Vision de l’apiculture par «un non pratiquant»

Bientôt l’humanité disparaîtra. Qui a dit « bon débarras » ? Fort dépité par le résultat de ce que l’homme a réussi à faire sur terre, le maître de l’univers s’interroge. Y aurait-il un bug dans le crâne de ces bipèdes au cerveau hypertrophié pour qu’ils aient ainsi saccagé les océans, les rivières et les forêts, chassé les hirondelles, massacré les lions et les éléphants ? Jusqu’à obscurcir la lumière du ciel et bouleverser les saisons. « Comment faire confiance à ces chimistes d’occasion, à ces fanatiques fauteurs de guerre » se dit le créateur. « Je vais les transformer en taupe et ils passeront leur temps à creuser sous terre ». Dans sa grande magnanimité, il ne peut pourtant se résoudre à abandonner un projet qui lui avait coûté six jours de travail et des milliards d’années à jardiner ce qui devait être son oeuvre.
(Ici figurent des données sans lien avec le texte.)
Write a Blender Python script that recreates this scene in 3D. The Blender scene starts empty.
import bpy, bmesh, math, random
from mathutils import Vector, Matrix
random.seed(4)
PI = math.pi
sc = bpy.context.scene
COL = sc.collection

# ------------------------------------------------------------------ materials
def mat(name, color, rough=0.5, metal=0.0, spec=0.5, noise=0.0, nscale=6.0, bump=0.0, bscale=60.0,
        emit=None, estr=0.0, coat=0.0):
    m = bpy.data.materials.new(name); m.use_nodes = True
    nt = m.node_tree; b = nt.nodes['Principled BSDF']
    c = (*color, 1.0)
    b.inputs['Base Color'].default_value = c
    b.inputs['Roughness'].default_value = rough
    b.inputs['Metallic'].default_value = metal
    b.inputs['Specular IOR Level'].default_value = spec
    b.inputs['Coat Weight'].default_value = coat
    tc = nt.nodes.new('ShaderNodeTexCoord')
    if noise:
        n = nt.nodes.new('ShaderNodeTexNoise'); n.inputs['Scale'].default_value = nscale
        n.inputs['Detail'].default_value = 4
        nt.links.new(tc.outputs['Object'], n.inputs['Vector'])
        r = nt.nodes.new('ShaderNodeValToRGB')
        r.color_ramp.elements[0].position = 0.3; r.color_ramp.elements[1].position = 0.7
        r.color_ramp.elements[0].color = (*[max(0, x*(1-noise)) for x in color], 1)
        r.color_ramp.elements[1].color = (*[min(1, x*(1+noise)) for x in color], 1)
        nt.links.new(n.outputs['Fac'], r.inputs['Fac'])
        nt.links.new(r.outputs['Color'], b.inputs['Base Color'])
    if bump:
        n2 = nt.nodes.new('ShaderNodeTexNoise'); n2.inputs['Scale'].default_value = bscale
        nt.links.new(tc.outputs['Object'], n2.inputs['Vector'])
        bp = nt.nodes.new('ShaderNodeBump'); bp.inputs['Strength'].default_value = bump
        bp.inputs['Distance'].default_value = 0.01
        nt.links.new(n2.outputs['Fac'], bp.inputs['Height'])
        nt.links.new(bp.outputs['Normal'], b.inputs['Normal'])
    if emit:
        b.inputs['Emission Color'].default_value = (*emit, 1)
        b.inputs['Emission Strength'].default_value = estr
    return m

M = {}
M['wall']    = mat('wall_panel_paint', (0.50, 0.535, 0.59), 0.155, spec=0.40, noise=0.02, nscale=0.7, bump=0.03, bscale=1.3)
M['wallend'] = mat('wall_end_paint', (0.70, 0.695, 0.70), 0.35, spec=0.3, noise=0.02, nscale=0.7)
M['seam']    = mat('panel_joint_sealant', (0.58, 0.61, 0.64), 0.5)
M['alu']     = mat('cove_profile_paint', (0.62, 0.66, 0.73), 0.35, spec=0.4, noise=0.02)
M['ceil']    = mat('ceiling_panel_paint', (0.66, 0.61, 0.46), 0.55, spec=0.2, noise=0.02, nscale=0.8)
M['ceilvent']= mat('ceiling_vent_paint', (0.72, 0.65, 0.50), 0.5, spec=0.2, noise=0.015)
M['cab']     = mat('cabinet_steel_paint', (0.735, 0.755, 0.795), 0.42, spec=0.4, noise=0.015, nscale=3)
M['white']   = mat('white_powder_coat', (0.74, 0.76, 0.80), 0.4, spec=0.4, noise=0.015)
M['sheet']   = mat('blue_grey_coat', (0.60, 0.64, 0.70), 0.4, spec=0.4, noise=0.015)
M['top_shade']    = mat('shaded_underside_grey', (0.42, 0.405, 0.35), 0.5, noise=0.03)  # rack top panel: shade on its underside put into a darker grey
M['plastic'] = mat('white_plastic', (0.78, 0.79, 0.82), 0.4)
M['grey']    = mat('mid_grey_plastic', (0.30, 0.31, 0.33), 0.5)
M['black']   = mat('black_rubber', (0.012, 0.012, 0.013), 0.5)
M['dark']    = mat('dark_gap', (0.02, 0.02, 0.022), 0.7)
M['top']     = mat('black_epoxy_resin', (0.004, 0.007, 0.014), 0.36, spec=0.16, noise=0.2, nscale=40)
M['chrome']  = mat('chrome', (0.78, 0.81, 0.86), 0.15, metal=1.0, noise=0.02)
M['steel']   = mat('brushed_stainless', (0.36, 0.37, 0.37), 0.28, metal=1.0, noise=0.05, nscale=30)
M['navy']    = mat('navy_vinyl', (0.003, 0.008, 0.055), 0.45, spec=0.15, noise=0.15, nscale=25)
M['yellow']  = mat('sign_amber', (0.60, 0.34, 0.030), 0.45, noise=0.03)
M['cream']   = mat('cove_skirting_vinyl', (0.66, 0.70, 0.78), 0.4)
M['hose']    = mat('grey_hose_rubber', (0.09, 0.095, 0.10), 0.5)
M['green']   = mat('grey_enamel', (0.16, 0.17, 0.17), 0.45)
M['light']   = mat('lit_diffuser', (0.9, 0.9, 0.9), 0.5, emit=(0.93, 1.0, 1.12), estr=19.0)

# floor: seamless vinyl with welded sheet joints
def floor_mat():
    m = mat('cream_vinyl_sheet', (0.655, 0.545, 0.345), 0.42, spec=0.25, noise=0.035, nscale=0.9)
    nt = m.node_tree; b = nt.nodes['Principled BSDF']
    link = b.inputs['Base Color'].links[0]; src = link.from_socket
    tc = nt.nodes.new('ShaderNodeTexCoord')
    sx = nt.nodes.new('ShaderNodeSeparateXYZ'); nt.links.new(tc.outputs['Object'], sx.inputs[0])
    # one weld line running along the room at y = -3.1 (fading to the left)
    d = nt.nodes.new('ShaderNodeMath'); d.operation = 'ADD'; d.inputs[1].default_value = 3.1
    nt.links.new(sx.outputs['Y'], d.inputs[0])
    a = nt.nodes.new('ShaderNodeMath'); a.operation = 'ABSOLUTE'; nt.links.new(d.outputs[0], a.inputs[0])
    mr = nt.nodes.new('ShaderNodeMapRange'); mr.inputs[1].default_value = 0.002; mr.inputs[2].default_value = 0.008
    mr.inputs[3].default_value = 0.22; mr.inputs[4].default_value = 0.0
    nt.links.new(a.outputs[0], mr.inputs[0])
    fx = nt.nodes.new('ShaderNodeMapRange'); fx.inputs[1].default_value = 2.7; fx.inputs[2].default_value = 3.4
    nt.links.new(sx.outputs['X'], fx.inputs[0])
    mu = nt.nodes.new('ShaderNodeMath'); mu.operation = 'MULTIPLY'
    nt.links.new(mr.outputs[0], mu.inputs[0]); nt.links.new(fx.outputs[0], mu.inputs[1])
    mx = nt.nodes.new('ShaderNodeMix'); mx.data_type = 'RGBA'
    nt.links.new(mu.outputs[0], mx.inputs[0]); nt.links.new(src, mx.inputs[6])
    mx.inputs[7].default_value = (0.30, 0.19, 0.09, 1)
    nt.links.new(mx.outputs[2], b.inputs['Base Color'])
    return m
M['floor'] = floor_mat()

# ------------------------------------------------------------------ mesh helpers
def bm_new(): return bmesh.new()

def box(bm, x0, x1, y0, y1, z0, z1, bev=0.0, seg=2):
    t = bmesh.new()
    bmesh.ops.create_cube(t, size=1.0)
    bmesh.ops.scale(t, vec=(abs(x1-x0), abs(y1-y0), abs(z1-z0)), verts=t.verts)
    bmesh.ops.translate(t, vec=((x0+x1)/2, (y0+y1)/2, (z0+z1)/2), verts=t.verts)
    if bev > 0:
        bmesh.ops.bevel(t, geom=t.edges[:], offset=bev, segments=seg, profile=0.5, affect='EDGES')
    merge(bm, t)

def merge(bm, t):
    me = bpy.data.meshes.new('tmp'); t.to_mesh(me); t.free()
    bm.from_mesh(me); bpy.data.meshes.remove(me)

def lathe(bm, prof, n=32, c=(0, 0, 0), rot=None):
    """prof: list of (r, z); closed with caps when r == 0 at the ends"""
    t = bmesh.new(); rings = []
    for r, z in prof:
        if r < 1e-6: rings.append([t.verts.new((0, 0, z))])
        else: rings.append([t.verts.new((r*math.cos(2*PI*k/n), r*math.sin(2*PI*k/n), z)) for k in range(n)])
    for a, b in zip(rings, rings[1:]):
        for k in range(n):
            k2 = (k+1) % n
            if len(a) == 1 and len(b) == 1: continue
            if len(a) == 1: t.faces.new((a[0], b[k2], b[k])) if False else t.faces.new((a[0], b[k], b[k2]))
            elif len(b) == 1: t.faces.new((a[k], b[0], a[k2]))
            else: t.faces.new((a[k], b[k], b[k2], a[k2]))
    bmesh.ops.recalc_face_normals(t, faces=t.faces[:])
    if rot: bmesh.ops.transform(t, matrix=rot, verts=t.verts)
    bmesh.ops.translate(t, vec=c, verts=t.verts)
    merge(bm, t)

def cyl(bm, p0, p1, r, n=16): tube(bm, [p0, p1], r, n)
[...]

Mais qui embarquer sur la nouvelle arche de Noë aux côtés de ce qu’il reste des merveilles de la vie sur terre ? Après avoir fait rapidement le tour de la question, le roi des cieux et des mers choisit une reine. Ce sera l’abeille. A elle, tellement maltraitée dans l’ancien, de féconder le nouveau monde, de lui enseigner le travail et la vie en société, de lui donner le goût du sucré et le parfum des fleurs, de devenir l’institutrice de la planète nouvelle. Investies de la conduite du monde, les abeilles présentèrent une dernière requête : pouvait-on sauver avec elles ces étranges monstres, enfumeurs couverts de toiles, qui venaient prélever le miel tout en s’arrachant leurs derniers cheveux devant la folie de destruction des apprentis sorciers, leurs congénères ? Ok pour les apiculteurs. On ne sait trop pourquoi, Dieu prit la décision de faire également monter sur le bateau les amoureux du vin, signe qu’être le plus grand dans l’univers ne dispense pas d’avouer quelques faiblesses.

N’allez pas croire pour autant que les apiculteurs seraient partis sans une bouteille. On en connaît tous, bien au contraire, qui aurait commencé par écoper dans la cave le jour même du déluge. A vrai dire, le choix de l’abeille de sauver ainsi son exploiteur, peut laisser perplexe. De fait, elles savent tout de ces obsédés sexuels chassant la femelle dans les prés et jouant les maquereaux devant leurs cabanes en bois, en attendant que tombe le bénéfice. A nous le boulot, à eux le miel et la tirelire. L’apiculteur est un bordélique organisé, un poète cynique, un radin généreux. Il ne peut laisser indifférent. Il est de tendance envahissante et sème sa pagaille jusque dans la salle de bains qu’il fréquente par ailleurs assez peu. Une sorte de négligé vestimentaire lui tient lieu de costume. C’est plutôt rural. La voiture-camionnette est son deuxième domicile, sa petite niche. Il ne faut donc pas s’étonner qu’elle sente le fauve. L’apiculteur nourrit un culte maniaque pour l’outil sous toutes ses formes, du simple marteau au tracteur dont le profil idéal serait d’être vieux et délabré tout en tournant comme une horloge. Il n’aime pas le neuf.

Car l’apiculteur est un gardien de la mémoire du temps. Sensible à la couleur d’un ciel et à la forme des fleurs, il est le dernier à connaître le nom des arbres, les moeurs des champignons et des bêtes qui sont toutes son ami, sauf celle qui lui met le bourdon. Il a le flair du chien avec lequel il est capable de tenir des conversations à l’infini, sans se regarder, comme une paire de beloteurs tapant leur carton au bar du coin. Bref c’est un as de pic et de coeur qui ne pouvait qu’inspirer la littérature et les troubadours. « Quand l’apiculteur se meurt » chantait Bashung. Mais l’apiculteur ne mourra jamais, l’abeille veille sur lui.